California Gov. Arnold Schwarzenegger said he will veto a gay marriage bill that passed through the state legislature on Tuesday. The gay marriage bill Terminator said the bill would conflict with the will of voters when they approved Prop 22 last year.

It’s at times like these that the left really wish they could have saved Gray Davis, but not even famed intern Mountie Dudley-Do-Wrong and his uncommon-law wife, Bill and Hillary, could save a man who was ranking a notch below “herpes” on the approval list.

Now, in true liberal tradition, the courts will ride to the rescue to veto the veto. My guess is that, somehow, some way, California’s Ninth Circuit Court gets involved in this.

The Ninth Appellate is quite a collection. It’s as if Michael Moore and Noam Chomsky had love children after a torrid affair on the Isle of Numbskull, and sent them off to law school.

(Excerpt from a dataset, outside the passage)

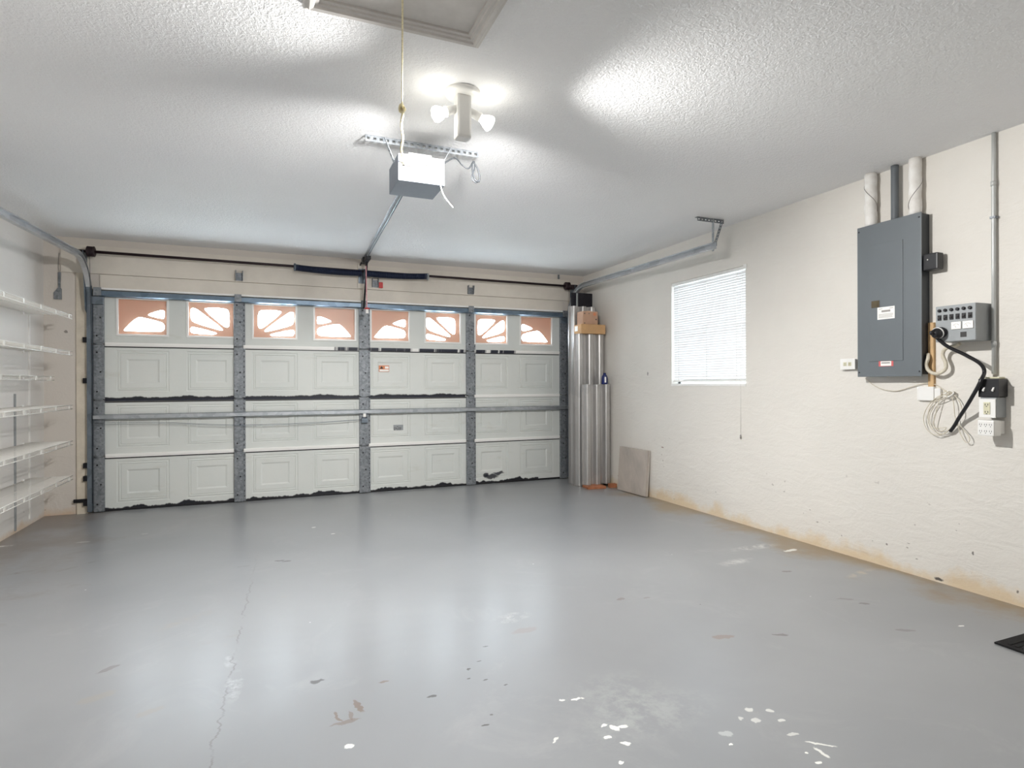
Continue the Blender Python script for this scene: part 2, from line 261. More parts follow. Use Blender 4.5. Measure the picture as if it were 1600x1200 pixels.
# ================================================================== mesh helpers
ORI = {}                                          # world origin of every object made
class MB:
    def __init__(s): s.v = []; s.f = []; s.sm = []
    def add(s, vs, fs, smooth=False):
        b = len(s.v); s.v += [tuple(v) for v in vs]; s.f += [tuple(i+b for i in f) for f in fs]; s.sm += [smooth]*len(fs); return s
    def box(s, x0, x1, y0, y1, z0, z1, M=None):
        vs = [Vector((x, y, z)) for x in (x0, x1) for y in (y0, y1) for z in (z0, z1)]
        if M: vs = [M @ v for v in vs]
        return s.add(vs, [(0, 1, 3, 2), (4, 6, 7, 5), (0, 4, 5, 1), (2, 3, 7, 6), (0, 2, 6, 4), (1, 5, 7, 3)])
    def bbox(s, x0, x1, y0, y1, z0, z1, b, M=None):
        """box with bevelled edges"""
        bm = bmesh.new(); bmesh.ops.create_cube(bm, size=1)
        for v in bm.verts: v.co = Vector(((x0+x1)/2+v.co.x*(x1-x0), (y0+y1)/2+v.co.y*(y1-y0), (z0+z1)/2+v.co.z*(z1-z0)))
        bmesh.ops.bevel(bm, geom=list(bm.edges), offset=b, segments=2, affect='EDGES', profile=.6)
        bm.verts.ensure_lookup_table(); vs = [v.co.copy() for v in bm.verts]
        if M: vs = [M @ v for v in vs]
        s.add(vs, [[v.index for v in f.verts] for f in bm.faces]); bm.free(); return s
    def tube(s, pts, r, n=8, cap=True):
        pts = [Vector(p) for p in pts]; rs = r if isinstance(r, list) else [r]*len(pts)
        t0 = (pts[1]-pts[0]).normalized(); a = t0.orthogonal().normalized(); rings = []
        for i, p in enumerate(pts):
            t = (pts[min(i+1, len(pts)-1)]-pts[max(i-1, 0)]).normalized()
            a = (a - t*a.dot(t)); a = a.normalized() if a.length > 1e-6 else t.orthogonal().normalized()
            b = t.cross(a)
            rings.append([p+(a*math.cos(2*math.pi*k/n)+b*math.sin(2*math.pi*k/n))*rs[i] for k in range(n)])
        vs = [v for R_ in rings for v in R_]; fs = []
        for i in range(len(rings)-1):
            for k in range(n): fs.append((i*n+k, i*n+(k+1) % n, (i+1)*n+(k+1) % n, (i+1)*n+k))
        b0 = len(s.v); s.add(vs, fs, True)
        if cap:
            s.f.append(tuple(b0+k for k in range(n))[::-1]); s.f.append(tuple(b0+(len(rings)-1)*n+k for k in range(n))); s.sm += [False, False]
        return s
    def lathe(s, prof, M, n=24):
        """prof: (radius, height) along local z"""
        vs = []; fs = []
        for r, h in prof:
            for k in range(n): vs.append(M @ Vector((r*math.cos(2*math.pi*k/n), r*math.sin(2*math.pi*k/n), h)))
        for i in range(len(prof)-1):
            for k in range(n): fs.append((i*n+k, i*n+(k+1) % n, (i+1)*n+(k+1) % n, (i+1)*n+k))
        b0 = len(s.v); s.add(vs, fs, True)
        if prof[0][0] > 1e-5: s.f.append(tuple(b0+k for k in range(n))[::-1]); s.sm.append(False)
        if prof[-1][0] > 1e-5: s.f.append(tuple(b0+(len(prof)-1)*n+k for k in range(n))); s.sm.append(False)
        return s
    def prism(s, poly, d):
        """poly: 3D outline, swept by vector d"""
        n = len(poly); poly = [Vector(p) for p in poly]; d = Vector(d)
        return s.add(poly+[p+d for p in poly], [tuple(range(n))[::-1], tuple(range(n, 2*n))]+[(i, (i+1) % n, n+(i+1) % n, n+i) for i in range(n)])
    def strip(s, prof, frames):
        """closed profile (u,v) along frames (origin, U, V)"""
        n = len(prof); vs = [o+a*u+b*v for o, a, b in frames for u, v in prof]; fs = []
        for i in range(len(frames)-1):
            for k in range(n): fs.append((i*n+k, i*n+(k+1) % n, (i+1)*n+(k+1) % n, (i+1)*n+k))
        L = (len(frames)-1)*n
        return s.add(vs, fs+[tuple(range(n))[::-1], tuple(L+k for k in range(n))])
    def build(s, name, mat, parent=None, origin=None, normals=True):
        me = bpy.data.meshes.new(name); o3 = Vector(origin) if origin is not None else Vector((0, 0, 0))
        me.from_pydata([tuple(Vector(v)-o3) for v in s.v], [], s.f)
        for p, q in zip(me.polygons, s.sm): p.use_smooth = q
        me.materials.append(MAT[mat]); 
        if normals:
            bm = bmesh.new(); bm.from_mesh(me); bmesh.ops.recalc_face_normals(bm, faces=bm.faces); bm.to_mesh(me); bm.free()
        o = bpy.data.objects.new(name, me); COL.objects.link(o); o.location = o3
        if parent:
            o.parent = parent; o.location = o3 - ORI[parent.name]
        ORI[o.name] = o3
        return o
def thing(name, label, cat, loc, group=None, kind=None):
    o = bpy.data.objects.new(name, None); COL.objects.link(o); o.location = loc; ORI[o.name] = Vector(loc); o.empty_display_size = .05
    return tag(o, label, cat, group, kind)
def tag(o, label=None, cat=None, group=None, kind=None):
    if label: o['label'] = label
    if cat: o['category'] = cat
    if group: o['group'] = group
    if kind: o['kind'] = kind
    return o
def struct(mb, name, mat, parent=None): return tag(mb.build(name, mat, parent), kind='structure') if not parent else mb.build(name, mat, parent)
def rotz(a): return Matrix.Rotation(a, 4, 'Z')
def spline(pts, k=6):
    pts = [Vector(p) for p in pts]; P = [pts[0]*2-pts[1]]+pts+[pts[-1]*2-pts[-2]]; out = []
    for i in range(1, len(P)-2):
        for j in range(k):
            t = j/k; a, b, c, d = P[i-1], P[i], P[i+1], P[i+2]
            out.append(.5*((2*b)+(c-a)*t+(2*a-5*b+4*c-d)*t*t+(3*b-a-3*c+d)*t**3))
    return out+[pts[-1]]
def copy_tree(o, parent=None):
    c = o.copy(); COL.objects.link(c); c.parent = parent
    for ch in o.children: copy_tree(ch, c)
    return c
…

You may remember the Ninth Circuit as the one that ruled that the Pledge of Allegiance is unconstitutional when recited in public-school classrooms, because it contains the phrase “under God.” The ruling applied to nine Western states – 10 if you counted “shock.”

Then, they delayed the voting in California’s recall election. That ruling was, like many of their other decisions, superseded by people who weren’t brain damaged by constant over-the-head beatings with a hardcover coffee-table edition of Karl Marx’s “Bad Ideas: Volume I” .

Frequently turned away by higher courts, the Ninth Circuit Court of Appeals often ends up as the judicial equivalent of the overzealous “lets get them panties off” hand of a horny teenage boy with his stuffy date on prom night – slapped away in abject failure and embarrassment.

The Court was back at it again in late 2003, ruling 2-1 that detainees at the Guantanamo Bay Naval Base in Cuba should have access to the American court system and lawyers. In a way, I agreed. Terrorist suspects should have ready access to the American court system – by moving them all into the homes of some of these judges on the Ninth Circuit.

To the Ninth Circuit, the Guantanamo detainees deserve the best defense your money can buy. You, on the other hand, will only be able to afford representation from your Uncle Earl, who once had half a semester of business law at Paducah Junior College.

It’s a good thing these judges weren’t around in the ’40s, or else the Nuremberg trials would have ground to a screeching halt with the Ninth Circuit Court of Appeals running things. Once they were told that the steps leading to the courthouse weren’t properly swept, which made Hermann Goering take a tumble and impale himself on the “good luck swastika” he kept in his shirt pocket, he would have been released and awarded $4 million for pain and suffering.

This would have encouraged the likes of Speer, Hess, von Ribbentrop, Keitel, et al, to follow in the goosesteps of Goering. Knowing the mindset of the judges, they could have easily played on their sympathy by claiming the allies intentionally inflicted shell-shock, or pointed out that their captors served them only milk to drink, even though it was made known they were lactose intolerant. Their fear of heights, along with pre-existing conditions of vertigo, would have been frighteningly aggravated by continual threats of hanging, and lawsuits would be filed against “big tobacco,” claiming many Nazi crimes to be entirely the fault of “nicotine rage.”

My guess is that these same judges will soon be messing with Arnold’s veto. After all, if the majority of people are for something, it must be a bad idea, because to the educated ivory tower liberal, there can’t be that many smart people.

Homosexual lobby, don’t give up hope, the courts are on your side, even though the majority of voters aren’t.